Mero - Ya Hero Ya Mero (Review)

Martin_Canine MERO
Ya Hero Ya Mero

The hybrid of talent and catchiness German hip hop needed so desperately


Since 2017, German hip hop completely changed its direction. While Kollegah’s extreme show-off of multisyllabic rhyming, doubletime raps and word play paired with ultra-masculine, violent imagery set the tone for the first few years of the decade and was the most copied style of the genre, the combined success of Bonez MC, RAF Camora and Capital Bra established a new direction that combined the American trap genre (that itself became popular through Fler in 2016) with the French Afrotrap and built multi-platinum careers around autotuned earworm choruses, summer hit-ready dancehall beats and a certain street aesthetics. While touching on mainstream territory was frowned upon before, this new generation of rappers dived deep into pure pop bliss, most of them singing rather rapping. Not only did they change the entire sound more or less overnight, they also impacted how music is consumed in the German hip hop genre. Before, people who liked a German hip hop song went to the store and bought the CD of the album it is on, resulting in chart topping albums but barely successful singles. Two years later, people stream the individual songs, which leads to a large number of chart topping singles - so many that Capital Bra just surpassed the Beatles as the artist with the most number 1 hits in both Germany and Austria. And suddenly, artists such as Bushido, Kollegah, Farid Bang, Kay One, Shindy or Summer Cem, who all had long lasting careers before, also managed to land huge single hits that they didn't have despite being household names.

Naturally, the two generations of hip hop fans aren’t as friendly towards each other: the one side says that this new style is barely hip hop anymore and that the artists can’t really rap, while the other one says the older fans cling to outdated ideas and aren’t as musical. It felt like it was time for an artist that combines the qualities of both subgenres to finally end this debate whether it is better to unleash mad rap skill or deliver danceable hits. In the case of Mero, we don’t need to ask this question, because
A. goddamn, can this boy rap!
B. man, does he know how to make earworm choruses!

For a couple of months, Mero’s hit songs Baller los, Hobby Hobby and Wolke 10 have been inescapably played out loud in the yards, and are loved by people for all different kinds of reasons. What this young man showed on his first few songs is an exciting mixture of highly skilled traditional rapping and the vocoder-heavy radio killer hooks of his recent fellow trappers. Fast paced machine gun flows with unexpected rhymes build the verses, but once the refrain kicks in, it is almost impossible not to chant along.

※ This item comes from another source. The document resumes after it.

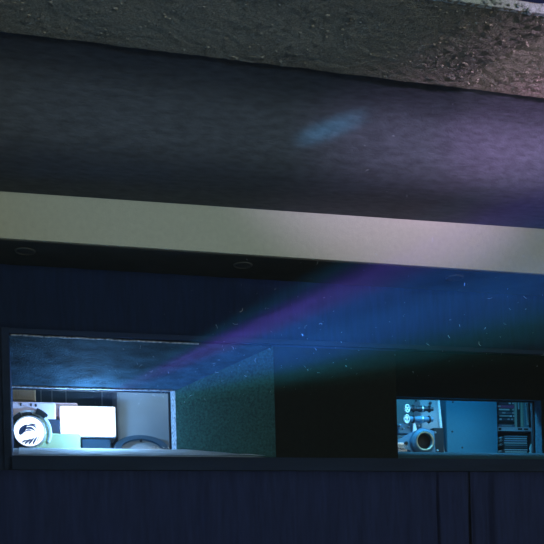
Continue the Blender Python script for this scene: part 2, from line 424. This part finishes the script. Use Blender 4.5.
curtain('fabric_curtain', SPL + .004, X1 - .05, 1.2, 1.910, -.072, 'fabric', .006, .21, 'navy pleated fabric hanging under the ledge, right of the dark vertical gap', folds=((SPL + .012, .010, .02), (3.33, .025, .045), (3.30, .02, .010)), seed=5)
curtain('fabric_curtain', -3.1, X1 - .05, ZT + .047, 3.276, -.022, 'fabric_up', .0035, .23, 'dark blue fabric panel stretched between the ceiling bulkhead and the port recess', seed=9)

# ------------------------------------------------------------------ recessed downlights under the bulkhead
DL = (('round recessed downlight at the left end of the bulkhead underside, unlit', (-.004, -.284)),
      ('round recessed downlight above the purple edge of the light beam, unlit', (1.417, -.281)),
      ('round recessed downlight in the blue haze at the right of the bulkhead underside, unlit', (2.970, -.300)))
for lab, (x, y) in DL:
    t = thing('downlight', lab, 'downlight', (x, y, 3.28), 'recessed downlights under the bulkhead')
    link('rim', LT([(.052, .0), (.055, -.005), (.060, -.006), (.064, -.003), (.065, 0)], (x, y, 3.2795), axis='Z'), 'dlrim', t, smooth=True)
    link('lens', LT([(.0, -.002), (.03, -.003), (.052, -.001), (.053, 0.0)], (x, y, 3.2795), axis='Z'), 'dl', t, smooth=True)

# ------------------------------------------------------------------ loose paper on the left sill
bm = bmesh.new()
nx_, ny_ = 60, 10; g = []
for j in range(ny_ + 1):
    for i in range(nx_ + 1):
        u, v = i / nx_, j / ny_
        x = -.08 + 1.66 * u; yy = .03 + .40 * v
        xr = PA['f'][1] + (PA['m'][1] - PA['f'][1]) * yy / YM - .03
        x = -.08 + (xr + .08) * u
        z = PZ['f'][0] + (PZ['m'][0] - PZ['f'][0]) * yy / YM
        z += .006 + .010 * abs(noise.noise(Vector((x * 2.4, yy * 3, 2)))) + (.006 * noise.noise(Vector((x * 7, yy * 9, 4))) + .006 if j < 3 else .003)
        g.append(bm.verts.new((x, yy + .010 * noise.noise(Vector((x * 3, v, 6))), z)))
for j in range(ny_):
    for i in range(nx_):
        k = j * (nx_ + 1) + i; bm.faces.new((g[k], g[k + 1], g[k + nx_ + 2], g[k + nx_ + 1]))
bmesh.ops.solidify(bm, geom=bm.faces[:], thickness=.003)
tag(link('paper_sheet', bm, 'paper', smooth=True), 'pale wavy sheet of paper lying along the sill of the left projection port', 'paper')

# ------------------------------------------------------------------ booth, left port: projector
def P3(px, py, Y): return at(px, py, Y)
def span(x0, y0, x1, y1, Y):
    a = at(x0, y0, Y); b = at(x1, y1, Y); return (a.x, b.x, b.z, a.z)   # xmin, xmax, zmin, zmax
FZ = 1.2
pj = thing('projector', 'white and green cinema projector with a glowing round lens behind the left port', 'projector', (.15, 1.05, FZ))
lc = P3(29.5, 431.5, .84); lr = (P3(44.5, 431, .84) - P3(14.5, 431, .84)).length / 2
# upper white casting
a = span(2, 401.5, 60, 420, .92)
bm = bmesh.new(); box(bm, (a[0], .90, a[2] - .05), (a[1] - .03, 1.01, a[3]), bev=.012); body = link('body', bm, 'lilac', pj)
for px, py in ((21, 404.2), (31.3, 404.6), (36.2, 405.2)):
    p = P3(px, py, .895); link('vent_slot', B((p.x - .008, .893, p.z - .011), (p.x + .006, .902, p.z + .010), bev=.002), 'darksteel', body)
# lower green casting
a = span(44, 434, 80.5, 449, .93); bm = bmesh.new(); box(bm, (a[0] - .12, .885, FZ), (a[1], 1.0, a[3]), bev=.010); link('lower_body', bm, 'green', pj)
# dark gate housing
a = span(44, 419.5, 62, 434.5, .92); bm = bmesh.new(); box(bm, (a[0], .895, a[2]), (a[1] - .012, 1.00, a[3]), bev=.004)
gh = link('gate_housing', bm, 'darksteel', pj)
a = span(55, 423, 60, 427, .91); link('gate_knob', B((a[0], .90, a[2]), (a[1], .918, a[3]), bev=.002), 'body', gh)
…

Now, he is here with his debut album Ya Hero Ya Mero, one of the most anticipated releases of 2019, and it’s twelve songs full of these treats. Having picked beyond cool, high quality trap bangers (only two songs, Wolke 10 and Träume werden wahr, can be classified as Afrotrap) that will make you shake your braids as beats, we get a deep look into what the most promising newcomer of the moment has in store for us. And it doesn’t disappoint.

An artist like Mero felt much needed in German hip hop, so that it’s finally legit for oldschool fans to rock out to pop hooks, while trap also gets its share of sick techniques. And the transition happens so fluently that some of the listeners probably don’t even realize they’re slowly going out of their comfort zone. At parts, Mero switches from out-of-this-world doubletime parts to modern trap flows halfway through the verse, changing the time signature flawlessly, as can be heard on Mill’n. He does it so well that it is hard to catch at first listen, but he does it.

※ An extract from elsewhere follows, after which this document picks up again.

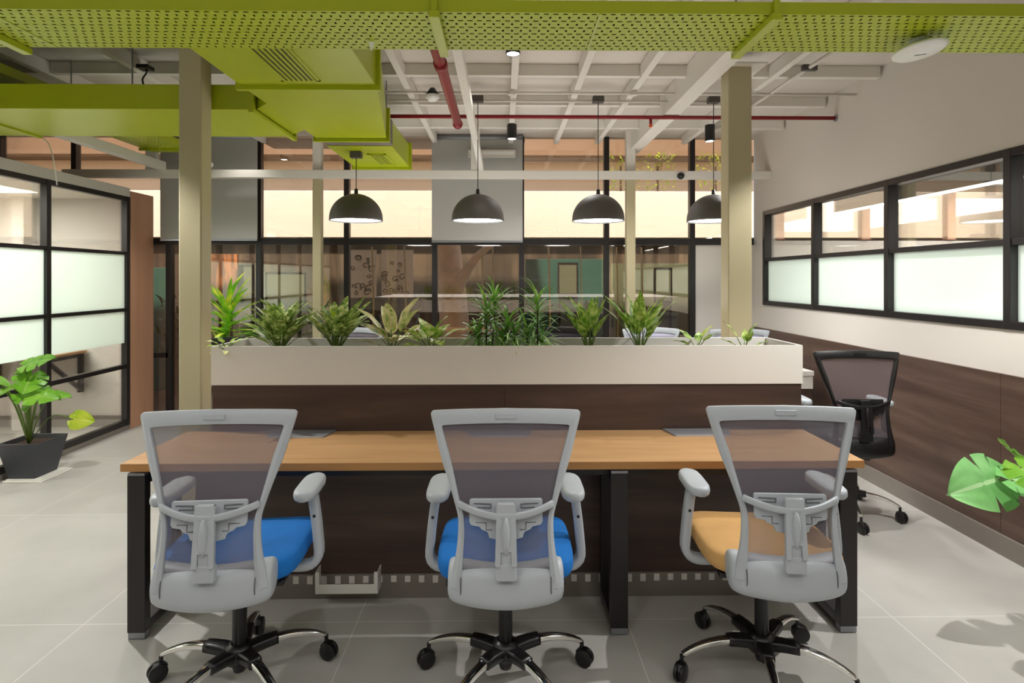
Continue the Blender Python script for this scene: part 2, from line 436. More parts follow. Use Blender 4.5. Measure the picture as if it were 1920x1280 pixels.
# ---- glazed partition, left (window_1)
w1 = sroot('window_1', (XL, 3, 0), 'black-framed glazed partition with a frosted band on the left', 'glass partition')
ymul = [5.95 - 1.03 * i for i in range(7)]
fr = MB()
fr.box(XL - 0.05, XL, -0.25, 5.98, 2.315, 2.36); fr.box(XL - 0.05, XL, -0.25, 5.98, 0.045, 0.10)
fr.build('frame', M['black'], w1, bevel=0.003)
for y in ymul:
    B(XL - 0.055, XL + 0.005, y - 0.024, y + 0.024, 0.045, 2.36).build('mullion', M['black'], w1, bevel=0.003)
for z, r in ((1.785, 0.016), (1.215, 0.016), (0.645, 0.020)):
    B(XL - 0.045, XL + 0.0, -0.25, 5.95, z - r, z + r).build('transom', M['black'], w1, bevel=0.002)
for a, b in zip(ymul[1:], ymul[:-1]):
    B(XL - 0.030, XL - 0.022, a + 0.02, b - 0.02, 1.80, 2.32).build('glass_pane', M['glass'], w1)
    B(XL - 0.030, XL - 0.022, a + 0.02, b - 0.02, 0.10, 0.88).build('glass_pane', M['glass'], w1)
    tag(B(XL - 0.030, XL - 0.022, a + 0.02, b - 0.02, 0.88, 1.785).build('frosted_pane', M['frost'], w1), 'frosted white pane')
B(XL - 0.06, XL + 0.0, -0.25, 5.98, 2.36, 2.45).build('header', M['white'], w1, bevel=0.003)
B(XL - 0.06, XL + 0.0, -0.25, 5.98, 0.0, 0.045).build('curb', M['skirt'], w1)
t = B(XL - 0.06, XL + 0.01, 5.98, 6.36, 0, 2.42).build('end_panel', M['cinn'], bevel=0.002)
tag(t, 'cinnamon brown laminate panel closing the end of the left glass partition', 'panel')

# ---- right window band (window_2)
w2 = sroot('window_2', (XR, 3, WZ0), 'long black-framed window band in the right wall, frosted below', 'window')
fr = MB(); fr.box(XR - 0.012, XR + 0.06, WL0, WL1, WZ0, WZ0 + 0.045); fr.box(XR - 0.012, XR + 0.06, WL0, WL1, WZ1 - 0.045, WZ1)
fr.build('frame', M['black'], w2, bevel=0.003)
wm = [6.15, 5.17, 4.17, 3.16, 2.15, 1.15, 0.15, -0.85, -1.87]
for y in wm: B(XR - 0.014, XR + 0.065, y - 0.024, y + 0.024, WZ0, WZ1).build('mullion', M['black'], w2, bevel=0.003)
B(XR - 0.008, XR + 0.055, WL0, WL1, 1.712, 1.748).build('transom', M['black'], w2, bevel=0.003)
for a, b in zip(wm[1:], wm[:-1]):
    B(XR + 0.030, XR + 0.038, a + 0.02, b - 0.02, 1.74, WZ1 - 0.03).build('glass_pane', M['glass'], w2)
    tag(B(XR + 0.030, XR + 0.038, a + 0.02, b - 0.02, WZ0 + 0.03, 1.72).build('frosted_pane', M['frost'], w2), 'frosted white pane')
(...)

Mero knows naturally what he is good at, and he goes on full throttle at that while completely throwing overboard unnecessary elements that would only distract. The record is 12 songs of pure flexing, backed up by incredible talent that he showcases all the way through. When all is said and done often enough, the song just ends and the next one begins. For the most tracks, that means a simple structure in which two technically superb verses and three sing along choruses alter over a well crafted beat. But what he packs into that formula is executed so exceptionally well that the time just flies by and you can barely wait for what’s coming up next.

In the end, Ya Hero Ya Mero is a nonstop highly entertaining mix of songs that should keep fans of German hip hop absolutely satisfied, no matter what subgenre they prefer. It sure helps Mero that he decides to not rely on gimmicks and instead appears all naturally, as a young aspiring artist who just likes to rap and sing fun tunes, giving him neither an affinity towards a certain scene nor something to target him for. The only drop of bitterness is that the party is over at just over 32 minutes, which is fairly short for a German hip hop album. But then again, the songs all have a huge replay value, and it never feels like the songs haven’t been fully developed. The world can be very excited for what this new face in the rap landscape will present to us in the future.